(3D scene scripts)
(begin)
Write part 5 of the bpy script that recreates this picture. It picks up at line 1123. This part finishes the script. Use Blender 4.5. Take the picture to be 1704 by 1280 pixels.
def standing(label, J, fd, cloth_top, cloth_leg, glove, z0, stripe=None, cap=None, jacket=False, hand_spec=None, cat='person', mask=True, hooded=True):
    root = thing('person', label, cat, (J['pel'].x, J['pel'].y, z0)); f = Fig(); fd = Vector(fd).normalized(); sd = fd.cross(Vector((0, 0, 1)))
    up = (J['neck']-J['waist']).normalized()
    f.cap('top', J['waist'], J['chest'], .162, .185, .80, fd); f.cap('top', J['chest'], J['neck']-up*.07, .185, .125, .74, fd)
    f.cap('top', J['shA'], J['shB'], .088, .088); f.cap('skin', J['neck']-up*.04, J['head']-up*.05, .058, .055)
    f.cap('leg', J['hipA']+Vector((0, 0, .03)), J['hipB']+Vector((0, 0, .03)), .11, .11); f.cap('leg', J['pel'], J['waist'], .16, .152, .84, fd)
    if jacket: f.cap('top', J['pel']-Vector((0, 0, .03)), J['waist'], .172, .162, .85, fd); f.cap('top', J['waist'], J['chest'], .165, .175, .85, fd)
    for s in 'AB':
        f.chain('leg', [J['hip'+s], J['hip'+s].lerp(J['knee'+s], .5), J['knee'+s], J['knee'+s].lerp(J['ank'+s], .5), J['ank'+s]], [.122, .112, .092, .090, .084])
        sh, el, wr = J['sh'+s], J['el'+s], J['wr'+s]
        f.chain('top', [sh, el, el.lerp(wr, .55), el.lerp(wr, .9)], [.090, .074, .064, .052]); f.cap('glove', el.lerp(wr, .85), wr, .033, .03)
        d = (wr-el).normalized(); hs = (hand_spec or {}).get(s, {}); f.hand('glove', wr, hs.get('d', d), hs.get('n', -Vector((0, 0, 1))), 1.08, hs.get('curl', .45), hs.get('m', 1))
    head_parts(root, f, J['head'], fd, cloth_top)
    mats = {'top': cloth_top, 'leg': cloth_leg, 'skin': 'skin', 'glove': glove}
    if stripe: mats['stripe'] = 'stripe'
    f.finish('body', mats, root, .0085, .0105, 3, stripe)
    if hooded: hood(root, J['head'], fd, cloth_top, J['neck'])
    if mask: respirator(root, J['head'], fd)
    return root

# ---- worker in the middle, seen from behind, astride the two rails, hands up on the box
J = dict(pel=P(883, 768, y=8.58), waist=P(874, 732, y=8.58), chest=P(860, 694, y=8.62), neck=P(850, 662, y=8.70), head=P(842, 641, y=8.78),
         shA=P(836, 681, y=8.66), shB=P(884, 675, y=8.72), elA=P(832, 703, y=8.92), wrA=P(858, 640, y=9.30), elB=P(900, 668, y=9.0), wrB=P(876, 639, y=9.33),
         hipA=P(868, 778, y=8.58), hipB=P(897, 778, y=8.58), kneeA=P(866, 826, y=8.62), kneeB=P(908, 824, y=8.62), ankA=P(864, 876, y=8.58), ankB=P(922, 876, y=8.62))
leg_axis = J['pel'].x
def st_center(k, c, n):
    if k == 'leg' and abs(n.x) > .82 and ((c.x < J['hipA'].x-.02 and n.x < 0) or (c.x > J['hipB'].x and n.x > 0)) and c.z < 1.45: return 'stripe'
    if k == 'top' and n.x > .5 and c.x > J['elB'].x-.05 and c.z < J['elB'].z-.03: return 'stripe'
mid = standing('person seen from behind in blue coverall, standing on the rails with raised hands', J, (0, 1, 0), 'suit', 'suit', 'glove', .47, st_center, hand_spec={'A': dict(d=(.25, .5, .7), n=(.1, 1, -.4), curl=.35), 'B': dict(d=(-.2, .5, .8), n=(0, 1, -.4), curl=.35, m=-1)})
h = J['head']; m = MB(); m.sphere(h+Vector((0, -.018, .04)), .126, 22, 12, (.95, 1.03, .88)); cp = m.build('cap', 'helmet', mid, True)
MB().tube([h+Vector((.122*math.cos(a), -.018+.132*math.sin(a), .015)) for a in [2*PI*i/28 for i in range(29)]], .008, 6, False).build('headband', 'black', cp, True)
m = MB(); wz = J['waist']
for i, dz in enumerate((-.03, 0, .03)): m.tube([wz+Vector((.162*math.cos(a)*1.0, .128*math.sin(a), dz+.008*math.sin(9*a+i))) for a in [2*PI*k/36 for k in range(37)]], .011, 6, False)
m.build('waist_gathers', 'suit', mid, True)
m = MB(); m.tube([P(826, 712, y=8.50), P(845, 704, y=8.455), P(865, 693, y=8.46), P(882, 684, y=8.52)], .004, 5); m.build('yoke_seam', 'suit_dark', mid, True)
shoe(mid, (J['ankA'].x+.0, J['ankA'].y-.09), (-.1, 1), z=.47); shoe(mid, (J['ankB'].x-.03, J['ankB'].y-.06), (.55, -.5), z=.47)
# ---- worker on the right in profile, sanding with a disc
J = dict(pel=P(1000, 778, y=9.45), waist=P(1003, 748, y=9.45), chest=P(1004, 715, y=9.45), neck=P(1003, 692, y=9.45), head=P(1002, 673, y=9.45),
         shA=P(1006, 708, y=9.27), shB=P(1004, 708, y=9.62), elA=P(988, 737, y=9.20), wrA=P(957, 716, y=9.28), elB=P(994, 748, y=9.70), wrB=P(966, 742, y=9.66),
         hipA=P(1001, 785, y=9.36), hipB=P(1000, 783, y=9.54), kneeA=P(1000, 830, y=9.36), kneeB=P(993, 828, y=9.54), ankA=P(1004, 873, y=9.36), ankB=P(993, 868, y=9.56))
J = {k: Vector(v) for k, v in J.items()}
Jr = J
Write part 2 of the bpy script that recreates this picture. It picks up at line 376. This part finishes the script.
(end)
Challenge:
Each line in the material either holds the string "picture" or does not. State how many do, and nothing else.

Output below:
2